La prospettiva da cui la vita consacrata si muove già da tempo e verso la quale intende muoversi più speditamente nel futuro iniziando da questa assemblea dell'Usg, è in realtà un'inversione di tendenza su un punto decisivo rispetto al passato. Siamo chiamati -- si è detto nel seminario teologico di febbraio -- a prenderci cura di questo mondo invece di morire a questo mondo. Soprattutto in occidente, il centro delle nostre risorse e delle nostre energie è stato nella Chiesa e non nel mondo, con risultati straordinari; ma adesso i bisogni sono cambiati e dobbiamo spostarci anche noi; la nostra missione è oggi nel mondo. Il rapporto tra vita consacrata e mondo si muove all'interno di quello tra Chiesa e mondo che il concilio ha cercato di collocare nel nuovo significato e aprendosi al primato della missione. Ma la missione non è principalmente un'attività della Chiesa; appartiene anzitutto a Dio.

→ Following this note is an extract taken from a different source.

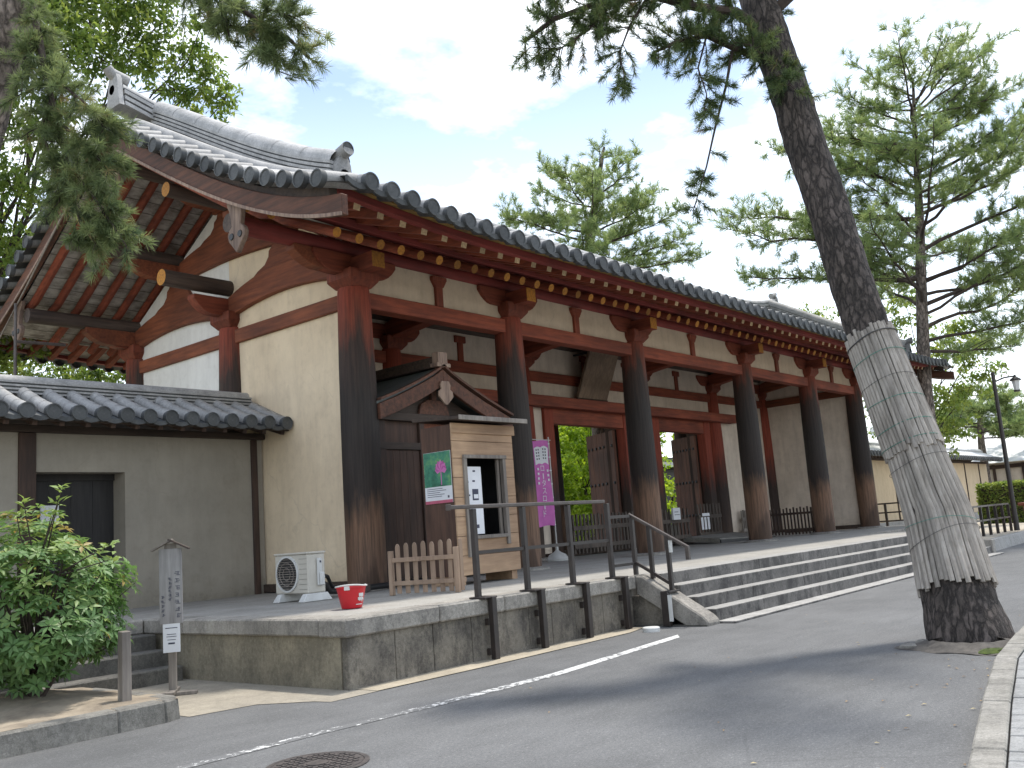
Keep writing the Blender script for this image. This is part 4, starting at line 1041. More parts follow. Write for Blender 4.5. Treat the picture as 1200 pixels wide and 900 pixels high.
MB().box(x0-0.11, x1+0.11, y0-0.30, y0-0.281, 2.635, 2.715).build('roof_fascia', 'grey_wood', BOOTH, bevel=0.004)
f = MB().box(wx0-0.08, wx1+0.10, y0-0.05, y0-0.001, wz1, wz1+0.06).box(wx0-0.08, wx0, y0-0.04, y0+0.04, wz0-0.35, wz1).box(wx1, wx1+0.08, y0-0.04, y0+0.04, wz0-0.18, wz1).box(wx0-0.02, wx1+0.02, y0-0.06, y0+0.04, wz0-0.06, wz0)
f.build('window_frame', 'grey_wood', BOOTH, bevel=0.005)
MB().box(wx1-0.07, wx1-0.01, y0+0.045, y0+0.085, wz0, wz1).build('sliding_sash', 'grey_wood', BOOTH)
for fx in (0.20, 1.52): MB().box(fx, fx+0.14, y0+0.05, y1-0.05, -0.05, 0.10).build('floor_bearer', 'pale_wood', BOOTH)
# price sheet inside the window
PS = thing('price_sheet', 'tall white notice sheet standing inside the booth window', 'notice', (0.62, -1.92, 0.76))
MB().box(0.48, 0.93, -1.99, -1.975, 0.76, 1.90).build('sheet', 'paper', PS)
b = MB()
for (xa, xb, za, zb) in ((0.50, 0.57, 1.80, 1.83), (0.72, 0.78, 1.81, 1.84), (0.52, 0.60, 1.62, 1.66), (0.70, 0.76, 1.64, 1.67), (0.68, 0.83, 1.33, 1.52), (0.52, 0.62, 1.40, 1.43), (0.52, 0.60, 1.22, 1.24), (0.70, 0.80, 1.20, 1.24), (0.52, 0.57, 0.86, 0.89), (0.74, 0.80, 0.86, 0.92)):
    b.box(xa, xb, -1.9935, -1.9905, za, zb)
b.build('printing', 'ink', PS)
MB().box(0.71, 0.82, -1.9965, -1.994, 1.36, 1.43).build('caption', 'paper', PS)
# lotus poster
PO = thing('lotus_poster', 'green poster of a pink lotus flower on the booth side wall', 'poster', (0.15, -1.72, 1.32))
px0, px1, pz0, pz1 = -2.03, -1.40, 1.31, 2.17      # along -y / z on the left face of the booth
M_, t_, b_ = mat('poster_green'); n_ = noise(t_, 5, 5, 0.6); t_.links.new(ramp(t_, n_, [(0.3, (0.02, 0.09, 0.05)), (0.5, (0.05, 0.22, 0.14)), (0.62, (0.13, 0.33, 0.13)), (0.8, (0.30, 0.48, 0.36))]), b_.inputs['Base Color']); MT['poster_green'] = M_
MT['pink'] = simple('printed_pink', (0.62, 0.20, 0.46), (0.50, 0.13, 0.37), 9, 0.6); MT['pink_deep'] = simple('printed_deep_pink', (0.50, 0.10, 0.34), None, 9, 0.6); MT['rose'] = simple('printed_rose', (0.55, 0.13, 0.20), None, 9, 0.6)
MB().box(0.150, 0.158, px0, px1, pz0, pz1).build('sheet', 'paper', PO)
MB().box(0.147, 0.1495, px0+0.004, px1-0.004, pz0+0.28, pz1-0.004).build('picture', 'poster_green', PO)
b = MB(); cy_, cz = -1.80, 1.87
for a in range(-80, 81, 20):
    d = np.array((-math.sin(R(a)), math.cos(R(a)))); nn = np.array((d[1], -d[0])); L = 0.17+0.03*math.cos(R(a)*2); xb = 0.1455-0.0004*(a+80)/20
    c0 = np.array((cy_, cz-0.03)); pts = [c0, c0+d*L*0.55+nn*0.052, c0+d*L, c0+d*L*0.55-nn*0.052]
    b.add([(xb, p[0], p[1]) for p in pts], [(0, 1, 2, 3)], (a//20) % 2)
b.add([(0.146, cy_-0.010, cz-0.26), (0.146, cy_+0.010, cz-0.26), (0.146, cy_+0.010, cz-0.03), (0.146, cy_-0.010, cz-0.03)], [(0, 1, 2, 3)], 0)
b.build('lotus_flower', ['pink', 'pink_deep'], PO)
MB().box(0.147, 0.1495, px0, px1, pz0, pz0+0.05).build('footer_band', 'rose', PO)
b = MB()
for k in range(5): b.box(0.1485, 0.1497, px1-0.05-(0.36, 0.44, 0.30, 0.40, 0.34)[k], px1-0.05, pz0+0.24-0.032*k, pz0+0.250-0.032*k)
b.box(0.1485, 0.1497, px0+0.07, px0+0.11, pz0+0.08, pz0+0.12)
b.build('printing', 'ink_faded', PO)

# ================================================================== HANGING PLAQUE
PQ = thing('name_plaque', 'large plain wooden name plaque tilted forward above the central door', 'plaque', (12.45, 3.5, 4.5))
a_, b_ = np.array((12.45, 2.92, 6.05)), np.array((12.45, 3.56, 4.56)); nrm_ = np.array((0, b_[2]-a_[2], -(b_[1]-a_[1]))); nrm_ /= np.linalg.norm(nrm_)
MB().bar(a_, b_, 1.52, 0.10, up=nrm_).build('board', 'plaque', PQ, bevel=0.01)
fr = MB(); fr.bar(b_+np.array((-0.80, -0.02, -0.02)), b_+np.array((0.80, -0.02, -0.02)), 0.16, 0.07, up=nrm_)
fr.build('bottom_rail', 'dark_x', PQ, bevel=0.008)
MB().bar(a_+np.array((-0.5, 0.1, -0.1)), (11.95, 3.72, 5.95), 0.05, 0.05).bar(a_+np.array((0.5, 0.1, -0.1)), (12.95, 3.72, 5.95), 0.05, 0.05).build('hanger', 'black', PQ)

# ================================================================== PROPS ON THE PLATFORM
def rot_root(o, a): o.rotation_euler = (0, 0, a); return o
# handrail with posts clamped over the platform edge
RL = thing('handrail', 'brown steel handrail bracketed to the platform edge and running down the steps', 'handrail', (-0.5, -4.75, -0.05))
yr = -4.66
MB().bar((-2.70, yr, 1.10), (0.66, yr, 1.10), 0.065, 0.05).box(-2.72, -2.70, yr-0.045, yr+0.045, 1.06, 1.14).build('top_rail', 'metal_lit', RL, bevel=0.008)
MB().bar((-2.27, yr, 0.52), (0.72, yr, 0.52), 0.04, 0.045).build('mid_rail', 'metal', RL)
for x in (-2.27, -1.28, -0.26, 0.73):
    MB().box(x-0.035, x+0.035, yr-0.035, yr+0.035, -0.045, 1.07).build('post', 'metal', RL, bevel=0.006)
    MB().box(x-0.08, x+0.16, -4.84, yr+0.09, -0.046, -0.025).box(x+0.04, x+0.125, -4.855, -4.775, -0.79, -0.03).box(x+0.04, x+0.12, -4.775, -4.705, -0.38, -0.30).box(x+0.04, x+0.12, -4.775, -4.705, -0.74, -0.66).build('edge_bracket', 'metal', RL, bevel=0.006)
xr = 1.38
MB().bar((0.73, yr, 0.86), (1.30, yr, 0.86), 0.05, 0.045).bar((0.73, yr, 0.13), (1.34, yr, 0.13), 0.04, 0.04).build('link_rail', 'metal', RL)
MB().bar((xr, -4.62, 0.885), (xr, -5.62, 0.33), 0.058, 0.045).bar((xr, -5.60, 0.345), (xr, -5.60, 0.15), 0.06, 0.06, up=(0, 1, 0)).build('sloping_rail', 'metal_lit', RL, bevel=0.006)
MB().bar((xr, -4.66, 0.15), (xr, -5.27, -0.20), 0.04, 0.045).build('mid_rail', 'metal', RL)
for y, zb, zt in ((-4.66, -0.045, 0.87), (-4.96, -0.11, 0.70), (-5.27, -0.30, 0.52)):
    MB().box(xr-0.031, xr+0.031, y-0.031, y+0.031, zb, zt).build('post', 'metal', RL, bevel=0.005)
MB().box(1.17, 1.48, -5.34, -5.20, -0.315, -0.285).box(1.13, 1.205, -5.33, -5.21, -0.79, -0.29).build('edge_bracket', 'metal', RL, bevel=0.005)
MB().box(1.120, 1.128, -5.40, -5.335, -0.72, -0.34).box(xr-0.041, xr+0.03, -5.33, -5.306, 0.27, 0.45).build('reflective_strip', 'white', RL)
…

Il primo soggetto con cui riprendere il colloquio esistenziale è, dunque, Dio, e apprezzare subito dopo la creazione come suo dono amorevole. L'impegno dei religiosi per Dio che ama il mondo non può più essere espresso tramite le strategie dell'isolamento, della distanza sociale, dell'elitarismo rispetto alla gente, ma deve animare le strategie dell'incarnazione. Essere religiosi oggi quindi è un modo specifico di essere cristiani. La vita religiosa è chiamata a essere «memoria vivente del modo di esistere e di agire di Gesù». Un compito non facile che l'assemblea dei superiori generali intende concretare passando dalla riflessione teorica a proposte operative. (c.d.c.)